On 28 April 1999, just after 11 PM, NATO aircraft appeared in the skies over Prizren, just as they had been appearing since 24 March of that year over other places in Kosovo with a certain regularity. The famous Romani author Kujtim Pačaku was at home with his family that evening, just like any other, when his house was hit by a blast wave from one of the dropped bombs.

“Yes. My home was destroyed by the bombing. No one has ever given me any compensation for what happened. On 28 April at 11:15 PM, bombs started falling on our neighborhood. One fell about seven meters away from my home,” says the almost 70-year-old Kujtim, shaking his head. Several days later the streets of the town, including the Romani neighborhoods, were bombed again. Many Albanians and also 12 Romani people died as a result of the 1 May NATO bombardment.

“They say it was a mistake, but I keep asking one and the same question: How could NATO make such a mistake? It’s nice they apologized for it, but no one shot up their homes, their innocent people didn’t die.

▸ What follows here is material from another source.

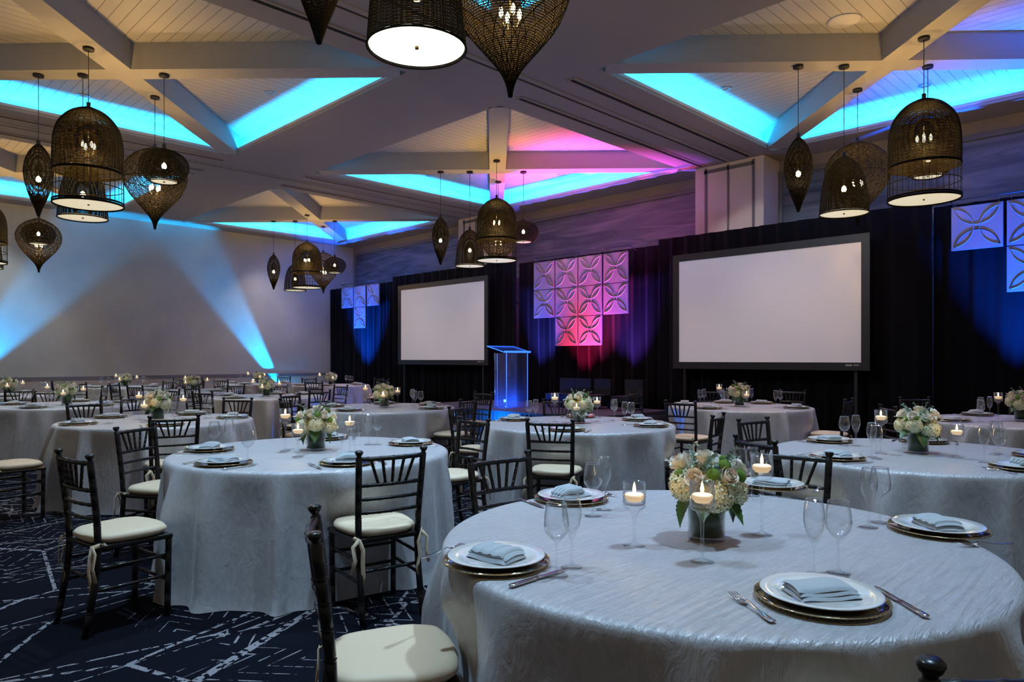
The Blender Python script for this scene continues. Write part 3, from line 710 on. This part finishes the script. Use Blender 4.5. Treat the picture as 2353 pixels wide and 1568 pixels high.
# ------------------------------------------------------------------ tableware
g=M(); g.lathe([(0,.0),(.10,0),(.12,.003),(.163,.012),(.163,.015),(.118,.007),(0,.005)],48); r=empty('charger_plate'); dish=g.build('glass_dish',MT['charger'],r)
g=M()
ring(g,.163,.0135,.0018,64,sides=4)
for k in range(64): a=2*PI*k/64; g.box((.163*math.cos(a),.163*math.sin(a),.0135),(.0038,.0042,.0045),a)
g.build('beaded_rim',MT['rim'],dish); CHG=Proto(r)
g=M(); g.lathe([(0,.002),(.085,.0),(.09,.004),(.105,.010),(.148,.020),(.150,.022),(.147,.024),(.104,.015),(.095,.010),(0,.009)],48); PL=Proto(g.build('dinner_plate',MT['plate']))
def napkin(style):
    g=M()
    def slab(w,d,z0,t,bow,tw=0,ox=0,oy=0):
        n=9
        n=15
        def ee(q): q=abs(2*q-1); return (1-q**7)
        def top(u,v):
            u_=.5+.5*math.copysign(abs(2*u-1)**.7,2*u-1); v_=.5+.5*math.copysign(abs(2*v-1)**.7,2*v-1)
            x=(u_-.5)*w*(1+.03*math.sin(v*5+tw)); y=(v_-.5)*d; return (x+ox,y+oy,z0+.0008+t*ee(u_)**.5*ee(v_)**.5+bow*math.cos((v_-.5)*PI)*.6+.002*math.sin(u*9+tw))
        def edge(u,v,zz): p=top(u,v); return (p[0],p[1],min(p[2]-.0007,z0+bow*math.cos((v-.5)*PI)*.55))
        g.grid(top,n,n); g.grid(lambda u,v:edge(1-u,v,t),n,n)
    if style==0:   # flat long fold with layered front edge
        slab(.165,.108,.0,.010,.002); slab(.160,.102,.009,.009,.006,1,.0,.003); slab(.158,.094,.018,.008,.010,2,-.003,.005)
    elif style==1: # pouch with three pleats
        slab(.155,.11,.0,.014,.004); slab(.15,.10,.012,.010,.010,1,0,.004)
        for k in range(3): slab(.046,.106,.020,.008,.011,k,-.042+.042*k,.005)
    else:          # loose stack of soft folds
        slab(.17,.10,.0,.012,.006)
        for k in range(4):
            pts=[(-.08+.012*k,-.04+.025*k,.02),(-.02,-.042+.027*k,.034),(.05,-.04+.024*k,.030),(.085,-.03+.02*k,.018)]
            g.tube(pts,[.006,.013,.012,.006],8)
    return g
NP=[Proto(napkin(s).build('napkin',MT['napkin'])) for s in range(3)]
for p in NP: auto(p.o,40)
def cutlery_profile(pts,wid,thk,t0=.0):
    g=M(); vs=[]
    for (y,z),w,t in zip(pts,wid,thk):
        vs+= [(-w,y,z),(0,y,z-t*.5),(w,y,z),(w*.7,y,z+t),(-w*.7,y,z+t)]
    n=len(pts); fs=[tuple(range(5))[::-1],tuple(range(5*(n-1),5*n))]
    for i in range(n-1):
        for q in range(5): fs.append((5*i+q,5*i+(q+1)%5,5*i+5+(q+1)%5,5*i+5+q))
    g.add(vs,fs); return g
r=empty('dinner_fork'); g=cutlery_profile([(-.10,.004),(-.095,.004),(-.07,.004),(-.03,.006),(.0,.010),(.025,.013),(.035,.008),(.05,.005)],[.006,.011,.010,.005,.003,.0035,.011,.0125],[.002]*8); hd=g.build('handle',MT['steel'],r)
for k in range(4):
    x=-.0102+.0068*k; g=M(); g.tube([(x,.046,.005),(x,.07,.005),(x,.10,.011)],[.0022,.0019,.001],6); g.build('tine',MT['steel'],hd)
FK=Proto(r)
r=empty('dinner_knife'); cutlery_profile([(-.115,.004),(-.11,.004),(-.08,.004),(-.03,.004),(.0,.004)],[.004,.0095,.009,.0075,.006],[.004]*5).build('handle',MT['steel'],r)
cutlery_profile([(.0,.004),(.01,.004),(.06,.004),(.10,.004),(.118,.004)],[.006,.009,.010,.008,.001],[.0015]*5).build('blade',MT['steel'],r); KN=Proto(r)
def shell(prof,th=.0012):
    return prof
wine=[(.034,0),(.034,.002),(.012,.005),(.005,.010),(.0038,.03),(.0036,.085),(.006,.098),(.020,.110),(.034,.128),(.038,.148),(.0355,.175),(.030,.205),(.0295,.212),(.029,.205),(.0345,.175),(.037,.148),(.033,.129),(.019,.112),(0,.104)]
flute=[(.033,0),(.033,.002),(.012,.005),(.005,.010),(.0038,.03),(.0036,.075),(.006,.088),(.014,.104),(.024,.128),(.030,.155),(.030,.180),(.025,.210),(.0225,.222),(.022,.217),(.0245,.208),(.029,.180),(.029,.155),(.023,.129),(0,.096)]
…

When you’re [dropping bombs from] the air, a mistake means death. No one has answered this question for me,” Kujtim says. These days he has been living in the homes of people who have been loaning their residences to him while they go abroad.

Even though some of the Romani streets in Prizren were the target of those fatal NATO flights, at first glance the Terzi mahala appears calm and in fairly good shape. There are no burned-out homes or destroyed walls in sight. Even during the mass violence of 2004, which affected all of society in Kosovo and during which many Romani people lost their lives, the situation for them in Prizren was evidently not so tense.

“Naturally, the Albanians ran around the mahala and pulled Romani people out of their homes and ordered them to leave immediately, but there was no violence here like there was in Gjilan and elsewhere,” says 85-year-old Isaac. He is not alone in making this response to my suggestively posed questions – Romani people throughout the Terzi mahala agree with him. “Romani people here in the mahala never served in the Serbian Army and they did not significantly participate in any collaboration with the Serbs. That’s why the Albanians did not treat us too brutally. Thanks to that, our houses are still standing today,” Isaak says.

The small group of men surrounding him, leaning against the low wall enclosing one of the homes, take a seat and nod their beards in agreement. “A Muslim will not kill another Muslim, that’s clear,” one of them says. Romani people in this mahala follow Islam, but did this rule apply in other localities of Kosovo? That is hard to say.

Let everyone see it!

“Write it all down there! Tell them everything! Let everyone see what’s going on here,” Visal, a 53-year-old single mother, calls to me. She and her daughter Libjana, who is 16 today, fled to Belgrade after the war broke out. Even though, as she herself says, the situation in Prizren was not as dramatic as it was elsewhere, local Romani people were afraid of what would happen during the war and preferred to leave their homes. Visal went to Belgrade and settled there for 10 years, but recently returned to the Terzi mahala with her daughter, moving into a two-story house she has built together with her brother. She lives there today with her nephew, who was recently deported from Germany after becoming a legal adult. His parents have remained there.

“Even though I have a roof over my head, our life is worth nothing. It’s impossible to find work. My nephew is in the same boat. We have to eat, so I get EUR 50 a month from the state. We really cannot live on that. Moreover, Libjana has started high school. That costs a ton of money,” Visal laments.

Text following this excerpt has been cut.